Memorial time is almost here. I have posted this story before, but I love it. Feel free to post your odd Memorial (or other related) stories here.
An elder from my congregation told the audience during his Memorial talk about the plagues on Egypt and ended with the firstborn of Egypt dying. He was quite vivid and said that Moses confronted Pharoah one last time and told Pharoah that his own acts decided for Jehovah what to do to Egypt, then he announced the tenth plague.
That's when I recognized that he wasn't using his Bible or WT literature to come up with his plague information. The guy was using the movie, THE TEN COMMANDMENTS.
The following week at an elders meeting, the elders were all saying how they liked his talk so much and how much the JW audience liked it. (They really did love how he made the conversations between Moses and Pharoah come alive.) I was biting my tongue for awhile until I was asked, "Bro. OTWO, did you like the talk?"
I said how it wasn't really accurate, that what the brother said was in THE TEN COMMANDMENTS, but not in the Bible. The elder who gave the talk insisted that I was wrong. I didn't intend a showdown, but I said, "SO SHOW ME in the Bible or even in the Watchtower (our real Bible) where anything he said about the plagues was written." He wouldn't do it.
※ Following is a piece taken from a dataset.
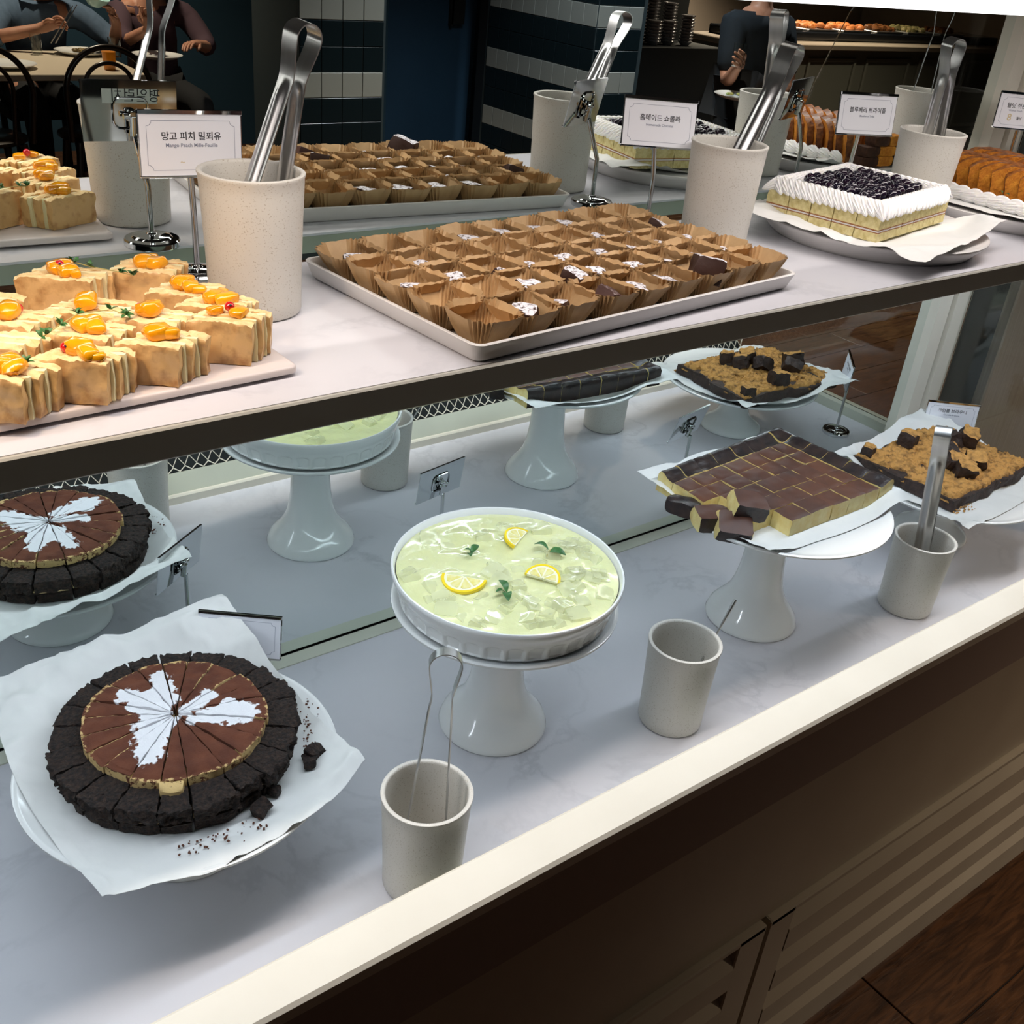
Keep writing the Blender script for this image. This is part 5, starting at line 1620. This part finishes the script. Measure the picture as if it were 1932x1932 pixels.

Even though that elder never admitted his mistake, the other elders did look it up and told me in confidence that they thought something was wrong. Eventually, from whispers, everyone knew after-the-fact, that he had delivered a talk to a few hundred people (several congregations together) based on THE TEN COMMANDMENTS.
The elder who wouldn't admit his mistake ignored the whispers and treated me as if I had never said anything about it.